ではまず、コーポレート・アイデンティティという言葉を調べてみよう。
コーポレート・アイデンティティとは
コーポレート・アイデンティティ(英: corporate identity 略称: CI)とは、企業文化を構築し特性や独自性を統一されたイメージやデザイン、またわかりやすいメッセージで発信し社会と共有することで存在価値を高めていく企業戦略のひとつ。
企業のあるべき姿を体系的に整理し、それに基づいて自社の文化や特性・独自性などをイメージ、デザイン、メッセージとして発信することで会社の存在価値を高めようとするビジネス手法である。
主に社会における企業イメージの構築を行うために計画・実行されるが、企業内部においても価値の共有による意識の向上、また品質や生産性、就職希望者の増加などの効果が期待できる。
この文章からもわかるように、コーポレート・アイデンティティ(以降、CI)には企業活動を前進させるさまざまな可能性がある。このポテンシャルを引き出し生かすことで、未来を引き寄せられるのではないかと思っている。
そもそもCIは、各企業が自社の理念や特性、見えかたや行動をひとつにまとめ、会社としての力を強めることで、より良い会社や社会を作る企業戦略のことを指す。CIには、いくつかの分解の仕方があるが、今回は社内での使いかたについて話そう。
まずおさえておきたいのは、CIは以下の3要素から構成されているということだ。
- MI マインド・アイデンティティ(理念の統一)
- VI ビジュアル・アイデンティティ(視覚の統一)
- BI ビヘイビア・アイデンティティ(行動の統一)
私は、社内でこれら3つを統一してから、社外へ向けての活動を進めるべきだと考えている。1つひとつ説明していこう。
1.MI マインド・アイデンティティ(理念の統一)
マインド・アイデンティティ(以降、MI)とは「理念の統一」つまり企業が目指す方向性や理想、社会への約束など、会社の根幹となる考え方。代表的な例としては企業理念、ミッション、ビジョンなどが挙げられる。
私自身、過去にCDOを経験した会社3社で、MIのフレームから具体的なミッションやコアバリューなどを作り直した際、MIはすべての起点となるためもっとも制作に時間をかけた。

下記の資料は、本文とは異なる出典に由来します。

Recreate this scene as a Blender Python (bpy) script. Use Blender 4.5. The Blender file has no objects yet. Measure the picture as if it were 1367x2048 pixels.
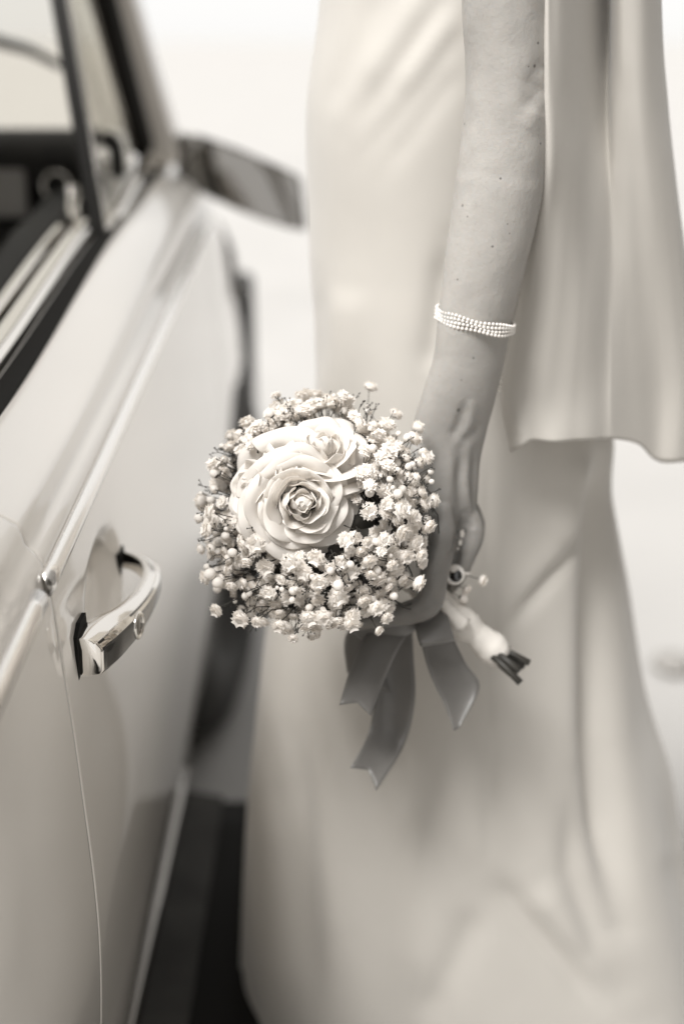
import bpy, bmesh, math, random
import numpy as np
from mathutils import Vector, Matrix, noise

random.seed(7)
R = math.radians
scene = bpy.context.scene
col = scene.collection

# ------------------------------------------------------------------ camera
CAM = Vector((0.0, 0.0, 1.15)); PITCH = R(18.5); FPX = 2844.4; CX, CY = 683.5, 1024.0
cam_data = bpy.data.cameras.new('camera')
cam = bpy.data.objects.new('camera', cam_data); col.objects.link(cam)
cam.location = CAM; cam.rotation_euler = (R(90) - PITCH, 0, 0)
cam_data.sensor_fit = 'VERTICAL'; cam_data.sensor_height = 36.0; cam_data.sensor_width = 24.0
cam_data.lens = 50.0
cam_data.clip_start = 0.05; cam_data.clip_end = 2000.0
cam_data.dof.use_dof = True
cam_data.dof.focus_distance = 0.985
cam_data.dof.aperture_fstop = 2.2
scene.camera = cam

# ------------------------------------------------------------------ world, sun, exposure
SUN_EL, SUN_AZ = 54.0, 219.0        # azimuth: 0 = +Y, clockwise; 219 = from behind the camera's left shoulder
world = bpy.data.worlds.new('World'); scene.world = world; world.use_nodes = True
wn = world.node_tree.nodes; wl = world.node_tree.links
wn.clear()
sky = wn.new('ShaderNodeTexSky'); sky.sky_type = 'NISHITA'; sky.sun_disc = False
sky.sun_elevation = R(SUN_EL); sky.sun_rotation = R(SUN_AZ); sky.dust_density = 1.0; sky.air_density = 1.0
hs = wn.new('ShaderNodeHueSaturation'); hs.inputs['Saturation'].default_value = 0.0
bg = wn.new('ShaderNodeBackground'); bg.inputs['Strength'].default_value = 0.15
wo = wn.new('ShaderNodeOutputWorld')
cl = wn.new('ShaderNodeMix'); cl.data_type = 'RGBA'; cl.inputs[0].default_value = 0.97      # even white overcast in front of the clear sky
cl.inputs[7].default_value = (1.78, 1.76, 1.73, 1)
wl.new(sky.outputs[0], hs.inputs['Color']); wl.new(hs.outputs[0], cl.inputs[6]); wl.new(cl.outputs[2], bg.inputs['Color']); wl.new(bg.outputs[0], wo.inputs[0])
sun_data = bpy.data.lights.new('sun', 'SUN'); sun_data.energy = 1.5; sun_data.angle = R(24); sun_data.color = (1, 0.985, 0.965)
sun = bpy.data.objects.new('sun', sun_data); col.objects.link(sun)
sd = Vector((math.sin(R(SUN_AZ)) * math.cos(R(SUN_EL)), math.cos(R(SUN_AZ)) * math.cos(R(SUN_EL)), math.sin(R(SUN_EL))))
sun.rotation_euler = sd.to_track_quat('Z', 'Y').to_euler()
scene.view_settings.view_transform = 'Standard'; scene.view_settings.look = 'None'
scene.view_settings.exposure = 1.84; scene.view_settings.gamma = 1.0
scene.render.engine = 'CYCLES'
scene.cycles.use_denoising = True
scene.cycles.sample_clamp_indirect = 6.0
scene.cycles.max_bounces = 10

# ------------------------------------------------------------------ helpers
FW = Vector((0, math.cos(PITCH), -math.sin(PITCH))); UP = Vector((0, math.sin(PITCH), math.cos(PITCH))); RT = Vector((1, 0, 0))
def ray(px, py): return FW + RT * ((px - CX) / FPX) - UP * ((py - CY) / FPX)
def A(px, py, d): return CAM + ray(px, py) * d                       # point at axial distance d metres
def PY(px, py, Y): r = ray(px, py); return CAM + r * (Y / r.y)
def pix(p):
    v = Vector(p) - CAM; d = v.dot(FW)
    return CX + v.x / d * FPX, CY - v.dot(UP) / d * FPX
def spl(xs, ys):
    xs = np.array(xs, float); ys = np.array(ys, float)
    h = np.diff(xs); dl = np.diff(ys) / h
    m = np.zeros(len(xs)); m[0] = dl[0]; m[-1] = dl[-1]
    for i in range(1, len(xs) - 1):
        m[i] = 0 if dl[i-1] * dl[i] <= 0 else 2 * dl[i-1] * dl[i] / (dl[i-1] + dl[i])
    def f(x):
        x = min(max(x, xs[0]), xs[-1]); i = min(int(np.searchsorted(xs, x, 'right')) - 1, len(xs) - 2)
        t = (x - xs[i]) / h[i]
        return float((2*t**3-3*t*t+1)*ys[i] + (t**3-2*t*t+t)*h[i]*m[i] + (-2*t**3+3*t*t)*ys[i+1] + (t**3-t*t)*h[i]*m[i+1])
    return f
def cr(pts, n):                                                      # Catmull-Rom through points (tuples or Vectors)
    P = [np.array(p, float) for p in pts]; P = [2*P[0]-P[1]] + P + [2*P[-1]-P[-2]]
    out = []
    for i in range(1, len(P) - 2):
        for k in range(n):
            t = k / n
            out.append(0.5*((2*P[i]) + (P[i+1]-P[i-1])*t + (2*P[i-1]-5*P[i]+4*P[i+1]-P[i+2])*t*t + (3*P[i]-P[i-1]-3*P[i+1]+P[i+2])*t**3))
    out.append(P[-2]); return out
def sstep(a, b, x):
    t = min(max((x - a) / (b - a), 0), 1); return t * t * (3 - 2 * t)

def mk(name, verts, faces, m, parent=None, smooth=True):
    me = bpy.data.meshes.new(name); me.from_pydata([tuple(v) for v in verts], [], faces); me.update()
    if smooth: me.polygons.foreach_set('use_smooth', [True] * len(me.polygons))
    o = bpy.data.objects.new(name, me); col.objects.link(o)
    if m: me.materials.append(m)
    if parent: o.parent = parent
    return o
def from_bm(name, bm, m, parent=None, smooth=True):
    me = bpy.data.meshes.new(name); bmesh.ops.recalc_face_normals(bm, faces=bm.faces); bm.to_mesh(me); bm.free()
    if smooth: me.polygons.foreach_set('use_smooth', [True] * len(me.polygons))
    o = bpy.data.objects.new(name, me); col.objects.link(o); me.materials.append(m)
    if parent: o.parent = parent
    return o
def empty(name, loc=(0, 0, 0)):
    o = bpy.data.objects.new(name, None); col.objects.link(o); o.location = loc; return o
def tag(o, label=None, cat=None, group=None, kind=None):
    if label: o['label'] = label
    if cat: o['category'] = cat
    if group: o['group'] = group
    if kind: o['kind'] = kind
    return o
def keep(o, parent):                                                  # parent while the mesh stays where it was built
    o.parent = parent
    o.matrix_parent_inverse = Matrix.Translation(-Vector(parent.location)); return o
def grid_faces(nu, nv, wrap=False):
    F = []
    for i in range(nu - 1):
        for j in range(nv - (0 if wrap else 1)):
            j2 = (j + 1) % nv
            F.append((i*nv + j, i*nv + j2, (i+1)*nv + j2, (i+1)*nv + j))
    return F
def tube_data(pts, rads, n=10, cap=True):
    V, F = [], []; pts = [Vector(p) for p in pts]
    up = None
    for i, p in enumerate(pts):
        t = (pts[min(i+1, len(pts)-1)] - pts[max(i-1, 0)]).normalized()
        if up is None:
            up = t.orthogonal().normalized()
        up = (up - t * up.dot(t)).normalized(); b = t.cross(up)
        for k in range(n):
            a = 2*math.pi*k/n; V.append(p + (up*math.cos(a) + b*math.sin(a)) * rads[i])
    F = grid_faces(len(pts), n, True)
    if cap:
        F.append(tuple(range(n-1, -1, -1))); F.append(tuple((len(pts)-1)*n + k for k in range(n)))
    return V, F
def join(parts):
    V, F = [], []
    for v, f in parts:
        o = len(V); V += list(v); F += [tuple(i + o for i in q) for q in f]
    return V, F
def sweep_y(name, prof, ys, place, m, parent, smooth=True, bevel=0):
    """closed 2-D profile (a, b) swept along y; place(y, a, b) gives the point"""
    V = [place(y, a, b) for y in ys for (a, b) in prof]; n = len(prof)
    F = grid_faces(len(ys), n, True) + [tuple(range(n)), tuple((len(ys)-1)*n + k for k in range(n-1, -1, -1))]
    bm = bmesh.new(); vs = [bm.verts.new(v) for v in V]
    for f in F: bm.faces.new([vs[i] for i in f])
    return from_bm(name, bm, m, parent, smooth)
def box_data(c, s, rot=None):
    V = []
    for x in (-1, 1):
        for y in (-1, 1):
            for z in (-1, 1):
                v = Vector((x*s[0]/2, y*s[1]/2, z*s[2]/2))
                if rot: v = rot @ v
                V.append(Vector(c) + v)
    return V, [(0,1,3,2), (4,6,7,5), (0,4,5,1), (2,3,7,6), (0,2,6,4), (1,5,7,3)]
def bevel_mod(o, w, seg=2):
    b = o.modifiers.new('bevel', 'BEVEL'); b.width = w; b.segments = seg; b.limit_method = 'ANGLE'; b.angle_limit = R(35)
    return o
def solid(o, t, off=0):
    s = o.modifiers.new('thick', 'SOLIDIFY'); s.thickness = t; s.offset = off; return o

def seg_dist(x, y, poly):
    best = 1e9; bt = 0; n = len(poly) - 1
    for i in range(n):
        ax, ay = poly[i]; bx, by = poly[i+1]; dx, dy = bx-ax, by-ay
        t = max(0, min(1, ((x-ax)*dx + (y-ay)*dy) / (dx*dx + dy*dy))); d = math.hypot(x-ax-t*dx, y-ay-t*dy)
        if d < best: best, bt = d, (i + t) / n
    return best, bt
def ends(t): return sstep(-0.001, 0.25, t) * sstep(-0.001, 0.25, 1 - t)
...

代表やメンバーからだけではなく、社外からどんな会社として見えているかを考え、それらをキーワードとして抽出した。何度も壊しては作り上げていくこの作業は、非常に時間と労力がかかるものであったが、この作業を怠ってはならない。メンバーから社外にまで会社の指針をイメージさせ、かつ事業戦略や組織戦略、コミュニケーション戦略といったさまざまな戦略に落としていくため、非常に重要な要素である。